Postmedia Network’s recent trade with Torstar of 41 community
newspapers – with 36 of them reportedly to be closed, throwing 290 out of work – has prompted much Eastern media outrage. That’s
because it went down in Ontario,
which is the centre of the Canadian media universe. The same sorts of community
newspaper trades and closures have been going on for years in BC almost
unnoticed nationally, resulting in dozens of lucrative local monopolies for Black Press and Glacier Media.
Postmedia’s observation that its trade with Torstar is “not subject to the merger notification provisions of the Competition Act and no regulatory clearance is required to
close the transaction” points up the weakness in federal oversight of media
takeovers, which is practically nil. But since when is such brazenly
anti-competitive behaviour not subject to regulatory review? Maybe not in
advance, but surely it can be reviewed. Buying and then closing your
competition used to be illegal. Postmedia, which is 98 percent owned by U.S.
hedge funds, may have finally overplayed its hand in exploiting Canadian
regulatory laxity and then bragging about it.
And while they aren’t as lucrative as they used to be,
Postmedia and Torstar’s community newspaper arm Metroland Media Group are
hardly losing money. MMG recorded earnings before
interest, taxes, depreciation and amortization (EBITDA) for the first nine
months of 2017 of $21.3 million on revenues of $272 million, for a profit
margin of 7.8 percent. Postmedia had operating earnings
for its fiscal year ended August 31 of $12.35 million on revenues of $178.8
million, for a profit margin of 6.9 percent. The earnings of both companies
have undeniably fallen recently in step with plunging print advertising revenues,
however, and both companies have been forced to take drastic measures to boost
their bottom lines. Monopoly is indisputably more profitable than competition,
but will such anti-competitive measures – which greatly diminish local news
provisions, to the great detriment of democracy – finally push Ottawa
too far?
The closures and layoffs point up the urgent need for media
ownership reform in Canada.
Changes to the Competition Act to review mergers and takeovers of media outlets
on non-economic grounds were called for by a 2006 Senate report on news media.
That call was renewed in June by a Parliamentary committee on media and local
communities chaired by Vancouver Centre MP Hedy Fry, which held hearings for 16
months and issued a report urging measures to ease the ongoing crisis in
Canadian journalism.
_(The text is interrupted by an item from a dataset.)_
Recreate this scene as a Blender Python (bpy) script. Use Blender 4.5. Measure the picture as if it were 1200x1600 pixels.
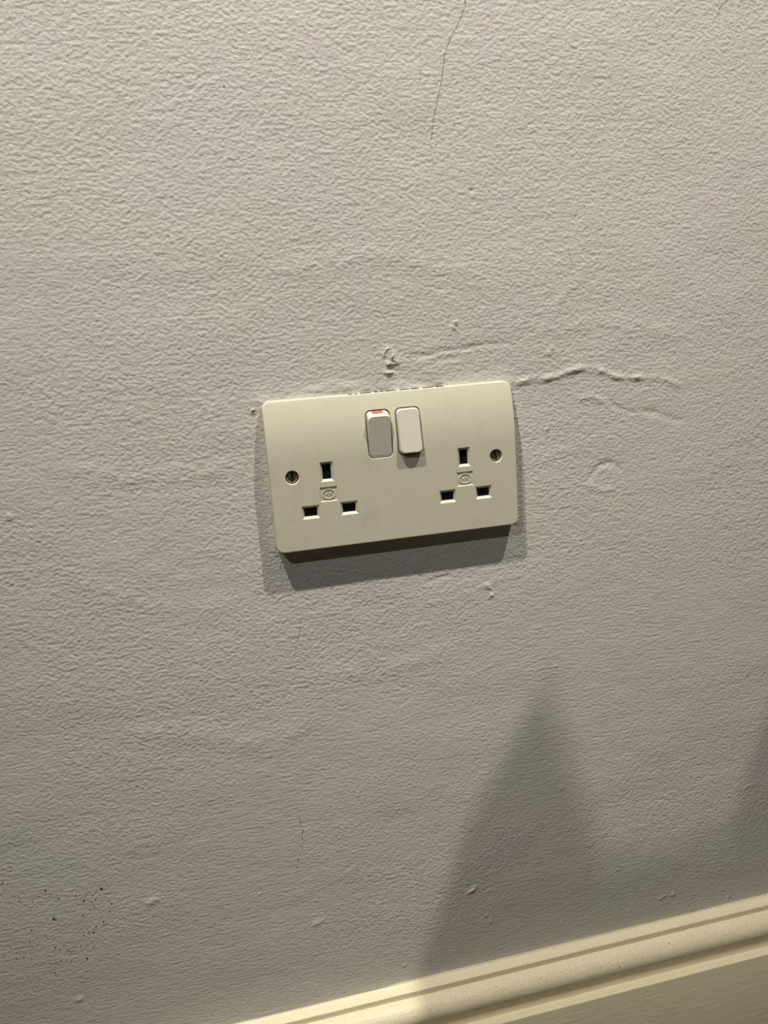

Those also included boosting digital media, which are
struggling to fill the growing gap in news coverage, by making charitable donations
to non-profit news media tax deductible, as they are under Section 501(c)(3) of
the U.S. tax code. This has buoyed investigative journalism south of the border
by startups such as Pro Publica and the online-only Texas Tribune, along with
increased local news coverage by websites like MinnPost and Voice of San Diego.
Instead of these measures, however, news coverage of the Fry
committee report focused on a “Netflix tax” it supposedly recommended to help
boost Canadian journalism, which Prime Minister Justin Trudeau immediately
distanced himself from under questioning by reporters. The report recommended nothing of the kind, however. It instead suggested extending the 5 percent levy on cable and
satellite TV revenues, which helps to fund Canadian content, to the rich
profits the monopoly cablecos rake in on internet service provision. They make
about a 45 percent return on those revenues, which has helped them to quietly buy
up all of the major private TV networks in Canada
over the past decade. (Bell owns CTV,
Rogers owns the City network, and
Shaw owns the Global Television Network.)
Public perceptions were also not aided by the almost
immediate bid by the newspaper industry for a bailout of $275 million a year,
which Heritage Minister Mélanie Joly slapped down in September. Lost in these
kerfuffles, however, have been the Fry committee’s suggestions for both slowing
media ownership consolidation and fostering Canadian digital journalism.
Changes to the Competition Act to better deal with media mergers are long
overdue, having been called for by two federal inquiries going back more than a
decade. And if the Liberal government wants to help grow digital media in Canada,
leveling the playing field with U.S.
media by helping to fund non-profit startups with charitable donations should
be another priority.
If nothing is done soon, the Fry report will almost
certainly join its predecessors in history’s dustbin. In addition to the 2006
Senate report on news media, those also include the 1970 Senate report on mass
media that proposed review of media mergers and takeovers, the 1981 report of
the Royal Commission on Newspapers that called for limits on chain ownership of
newspapers, and the 2003 Lincoln parliamentary report on broadcasting policy that
questioned convergence, which proceeded to decimate Canadian media. Had the warnings of any of these inquiries been heeded, we likely wouldn’t
be in the media mess we face today. This is likely our last best chance to
finally act on media ownership reform.